Any Hope For Ahmedov?
Ahmedov, who is currently incarcerated in his native Ferghana region in Uzbekistan, is not the first Central Asian to be deported to his homeland and then have a court in the former European host country rule that the extradition was illegal.
In 2020, the Austrian Supreme Court invalidated the decision of officials in Vienna to deport opposition activist Hizbullo Shovalizoda, who was subsequently sentenced to 20 years in prison on extremism charges after his arrival in Dushanbe.
The ruling, which noted that the decision had been based on outdated information about the situation in Tajikistan, hasn't led to Shovalizoda's release.
Another Tajik activist deported to his homeland in 2019 after being violently abducted on a trip to Russia, was successfully returned to the Netherlands -- his country of permanent residence -- but only after a massive outcry over his case.
On December 5, the U.S. Senate's Foreign Relations Committee released a statement noting that committee Chairman Ben Cardin had sent a letter to Rahmon, "urging him to cease acts of domestic and transnational repression against political opponents and religious minorities," noting specifically "the issuance of Interpol red notices to forcibly repatriate dissidents."
Tajikistan has not publicly responded to the letter.
On October 20, Ahmedov was incarcerated again, this time in a deportation center.
The reason for his detention, according to Ataeva, was his violation of an order governing his freedom of movement, which prevented him from entering the metropolitan area of Paris.
French police were at the time conducting security checks in the wake of massive pro-Palestinian demonstrations being held in the capital. The suspicions of the French authorities regarding Ahmedov remain classified, and his lawyer Lucie Simon has been unable to gain access to his case.
Ataeva remains convinced that "there is nothing in their investigation -- they were just waiting for him to slip up so that they could deport him."
In a blog post published on November 23, Simon wrote that the extradition had violated two two interventions by the European Court of Human Rights that stressed the dangers facing Ahmedov in the event of his deportation to Uzbekistan.
That French authorities acted as rapidly as they did, in total contravention of the European court's decisions, represented "a turning point in migration policy," Simon argued.

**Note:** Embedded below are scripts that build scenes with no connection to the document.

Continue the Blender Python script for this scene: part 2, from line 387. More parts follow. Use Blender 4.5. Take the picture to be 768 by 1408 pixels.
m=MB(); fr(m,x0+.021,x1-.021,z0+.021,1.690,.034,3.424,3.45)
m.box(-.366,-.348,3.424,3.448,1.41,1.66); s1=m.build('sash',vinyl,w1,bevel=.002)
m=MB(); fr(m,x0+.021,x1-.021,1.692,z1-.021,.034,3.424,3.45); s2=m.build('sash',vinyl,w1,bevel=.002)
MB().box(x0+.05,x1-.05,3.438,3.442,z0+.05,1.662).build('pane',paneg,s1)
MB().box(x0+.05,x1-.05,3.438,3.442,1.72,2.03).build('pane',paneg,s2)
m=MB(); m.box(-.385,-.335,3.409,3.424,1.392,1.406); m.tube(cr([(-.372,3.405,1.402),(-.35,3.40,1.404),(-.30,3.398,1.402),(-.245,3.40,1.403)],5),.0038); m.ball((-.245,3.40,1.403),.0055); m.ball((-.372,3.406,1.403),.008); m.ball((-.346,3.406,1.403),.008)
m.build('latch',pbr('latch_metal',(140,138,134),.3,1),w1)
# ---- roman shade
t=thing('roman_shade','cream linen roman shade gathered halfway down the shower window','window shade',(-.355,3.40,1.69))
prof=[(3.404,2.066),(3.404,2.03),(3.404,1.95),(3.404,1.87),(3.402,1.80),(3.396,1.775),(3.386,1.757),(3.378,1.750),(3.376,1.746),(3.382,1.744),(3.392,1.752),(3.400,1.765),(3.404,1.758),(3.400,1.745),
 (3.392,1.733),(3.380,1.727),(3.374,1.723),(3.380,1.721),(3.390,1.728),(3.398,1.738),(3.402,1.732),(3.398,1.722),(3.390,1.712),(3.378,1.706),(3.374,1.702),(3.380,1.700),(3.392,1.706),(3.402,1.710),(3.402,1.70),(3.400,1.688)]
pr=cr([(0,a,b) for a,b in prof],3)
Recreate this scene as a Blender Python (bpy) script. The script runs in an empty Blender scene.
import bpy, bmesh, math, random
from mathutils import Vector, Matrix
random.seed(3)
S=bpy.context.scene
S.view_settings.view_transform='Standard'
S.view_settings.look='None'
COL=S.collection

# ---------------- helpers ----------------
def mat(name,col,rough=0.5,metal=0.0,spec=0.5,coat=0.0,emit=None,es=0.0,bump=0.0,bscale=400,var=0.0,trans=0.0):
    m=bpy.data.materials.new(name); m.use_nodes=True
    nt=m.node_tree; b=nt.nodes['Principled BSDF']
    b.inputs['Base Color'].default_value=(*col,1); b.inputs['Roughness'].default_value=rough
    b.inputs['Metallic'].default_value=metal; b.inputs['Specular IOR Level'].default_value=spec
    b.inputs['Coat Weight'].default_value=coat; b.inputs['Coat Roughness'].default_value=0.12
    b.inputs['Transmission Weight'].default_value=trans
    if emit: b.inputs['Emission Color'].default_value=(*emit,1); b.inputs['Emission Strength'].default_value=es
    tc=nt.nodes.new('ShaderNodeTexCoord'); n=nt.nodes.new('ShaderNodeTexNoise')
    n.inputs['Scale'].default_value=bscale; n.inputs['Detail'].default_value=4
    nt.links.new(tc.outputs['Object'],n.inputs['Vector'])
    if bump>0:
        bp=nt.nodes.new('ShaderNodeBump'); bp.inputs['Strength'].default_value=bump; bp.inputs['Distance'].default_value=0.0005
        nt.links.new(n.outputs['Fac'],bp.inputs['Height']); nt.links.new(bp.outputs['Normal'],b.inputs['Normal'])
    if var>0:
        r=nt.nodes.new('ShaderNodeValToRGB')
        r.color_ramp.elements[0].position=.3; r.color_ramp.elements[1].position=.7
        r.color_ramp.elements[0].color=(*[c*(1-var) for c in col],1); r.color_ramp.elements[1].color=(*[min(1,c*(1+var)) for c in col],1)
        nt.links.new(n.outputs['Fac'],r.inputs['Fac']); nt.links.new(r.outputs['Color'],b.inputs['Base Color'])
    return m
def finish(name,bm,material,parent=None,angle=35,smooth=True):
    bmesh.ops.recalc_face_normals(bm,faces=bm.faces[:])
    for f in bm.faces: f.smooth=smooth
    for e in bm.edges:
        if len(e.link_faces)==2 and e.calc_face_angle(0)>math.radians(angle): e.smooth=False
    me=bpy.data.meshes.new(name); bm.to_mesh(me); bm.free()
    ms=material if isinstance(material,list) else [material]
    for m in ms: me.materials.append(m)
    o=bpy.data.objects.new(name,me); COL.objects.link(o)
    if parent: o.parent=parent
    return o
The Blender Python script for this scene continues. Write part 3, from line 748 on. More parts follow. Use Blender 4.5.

Even more shocking are allegations from Simon that French authorities have not yet responded to a complaint that Ahmedov was on November 7 choked with a cloth by guards in the deportation center, apparently after he complained about conditions in his cell.
His deportation process on November 14 took less than five hours, according to Simon.
A representative of the Interior Ministry subsequently told the Administrative Court of Paris that the expedited process was justified in the context of the fatal mass-stabbing attack at a school in Arras, northern France, in October, and the calls by the Palestinian group Hamas -- designated a terrorist organization by the United States and the European Union -- for "days of anger" amid its war with Israel.
"[Ahmedov] has never been convicted of acts of terrorism or even indicted. He knows neither Hamas nor the attacker of Arras. But dressing up political discourse with fear is the best way to trample our freedoms in the name of an illusory security," Simon wrote in her blog post.